Very recently, we downloaded a much more recent release, and
re-architected the application. This "Version B" has exactly the same API
as Version A, but the details of the systems integration are different in
a variety of ways.
Version A was essentially a hack-job on CbcMain's command-line interface:
for example, it launched the Cbc solver by faking a "branch" command.
Version B, in contrast, was written along the lines of some of the simpler
examples in Cbc/examples, and since it leaves out most of the machinery of
the command-line interface, it's about a factor of ten shorter.
To my (perhaps naive) surprise, Version B is far less efficient than
Version A. On one small example problem, Version A processed 24 nodes to
solve the problem, while Version B processed 52 nodes, more than twice as
many.
It is obvious that we have made at least one ill-advised change in cut,
node, or branch selection, or in presolve/postsolve processing.
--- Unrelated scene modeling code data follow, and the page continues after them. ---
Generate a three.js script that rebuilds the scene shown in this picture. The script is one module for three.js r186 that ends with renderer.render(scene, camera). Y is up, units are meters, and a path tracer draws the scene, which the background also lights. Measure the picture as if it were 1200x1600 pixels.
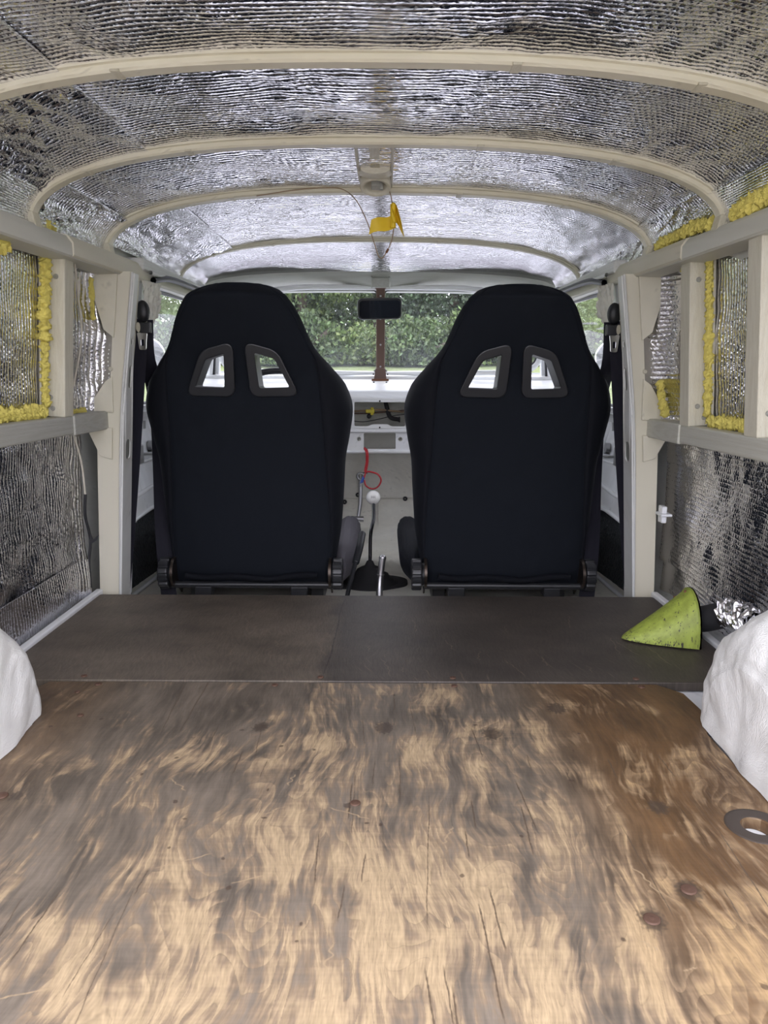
import * as THREE from 'three';
import { RoundedBoxGeometry } from 'three/addons/geometries/RoundedBoxGeometry.js';
import { mergeGeometries, mergeVertices, toCreasedNormals } from 'three/addons/utils/BufferGeometryUtils.js';
import { createNoise2D, createNoise3D } from 'simplex-noise';

// ---------------------------------------------------------------- camera, sky, exposure
// metres; y up; the van's floor is y = 0; "f" below is the distance forward of the open rear, z = -f
const scene = new THREE.Scene();
const camera = new THREE.PerspectiveCamera(2 * Math.atan(800 / 1202) * 180 / Math.PI, 1200 / 1600, 0.02, 400);
camera.position.set(0.018, 0.588, 0);
camera.rotation.order = 'YXZ';
camera.rotation.set(-10.1 * Math.PI / 180, 0, 0.3 * Math.PI / 180);
scene.add(camera);
const EXPOSURE = 6.0;

{ // overcast sky: brighter overhead than at the horizon, slightly blue, even all round
  const W = 64, H = 32, d = new Float32Array(W * H * 4);
  for (let y = 0; y < H; y++) {
    const e = Math.max(0, Math.sin(((y + 0.5) / H - 0.5) * Math.PI)), k = 0.62 + 0.58 * e;
    for (let x = 0; x < W; x++) d.set([0.965 * k, 0.96 * k, 1.07 * k, 1], (y * W + x) * 4);
  }
  const sky = new THREE.DataTexture(d, W, H, THREE.RGBAFormat, THREE.FloatType);
  sky.mapping = THREE.EquirectangularReflectionMapping;
  sky.magFilter = sky.minFilter = THREE.LinearFilter;
  sky.needsUpdate = true;
  scene.background = sky; scene.environment = sky;
}

// ---------------------------------------------------------------- helpers
function rng(seed) { let a = seed >>> 0; return () => { a = (a + 0x6D2B79F5) | 0; let t = Math.imul(a ^ (a >>> 15), 1 | a); t = (t + Math.imul(t ^ (t >>> 7), 61 | t)) ^ t; return ((t ^ (t >>> 14)) >>> 0) / 4294967296; }; }
const n2 = createNoise2D(rng(11)), n2b = createNoise2D(rng(57)), n3 = createNoise3D(rng(23));
const fbm = (x, y, o = 4) => { let s = 0, a = 0.5; for (let i = 0; i < o; i++) { s += a * n2(x, y); x = x * 2.03 + 7.1; y = y * 2.03 - 3.7; a *= 0.5; } return s; };
const { lerp, clamp } = THREE.MathUtils;
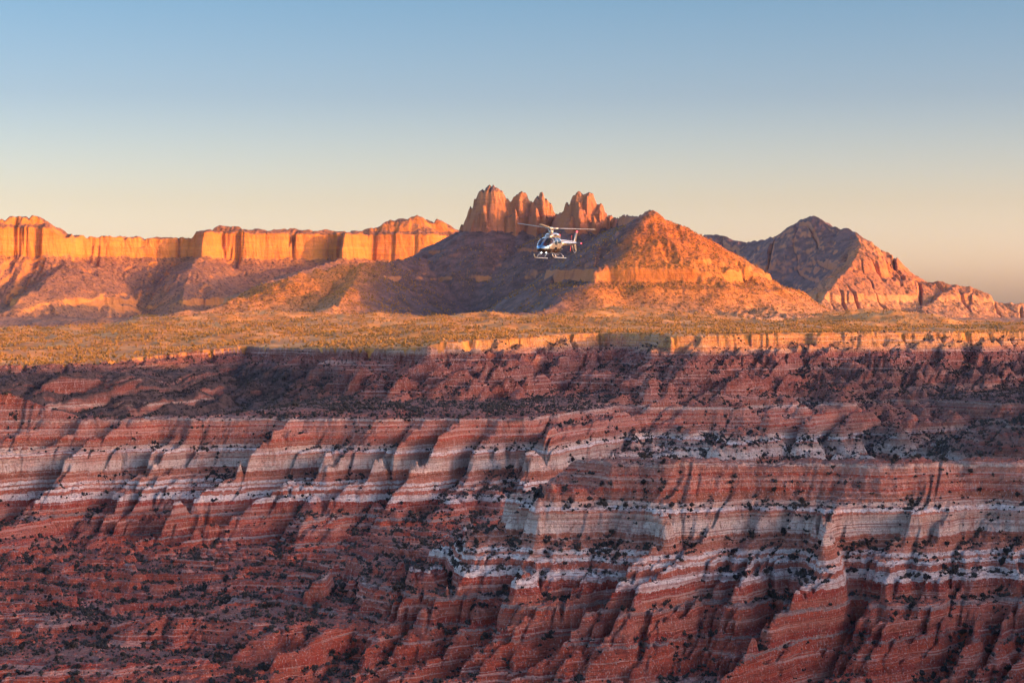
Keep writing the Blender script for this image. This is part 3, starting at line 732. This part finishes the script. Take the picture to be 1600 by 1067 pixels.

We have
avoided customizations we did not understand, and in most cases used the
default choices that were implicit in the two versions of Cbc.
We have tried more-or-less blind flailing in our attempts to regain the
lost performance efficiency, exploring Version A and experimenting with
transplanting various customizations from there to Version B, but nothing
has had an effect of more than about 10%, compared to the more than 2-to-1
discrepancy between the two versions.
Obviously Cbc has not regressed; it is our own ignorance of how to
configure it that is at fault. But we don't even know how to begin the
analysis that would reveal fruitful avenues to take. We would appreciate
any advice. I haven't provided much detail about our configuration,
because I don't know what aspects of it are important, but I'd be pleased
to answer any questions that would help someone give us some guidance.
Thank you for your consideration, and for the enormous amount of work that
has clearly been put into making Cbc a useful tool.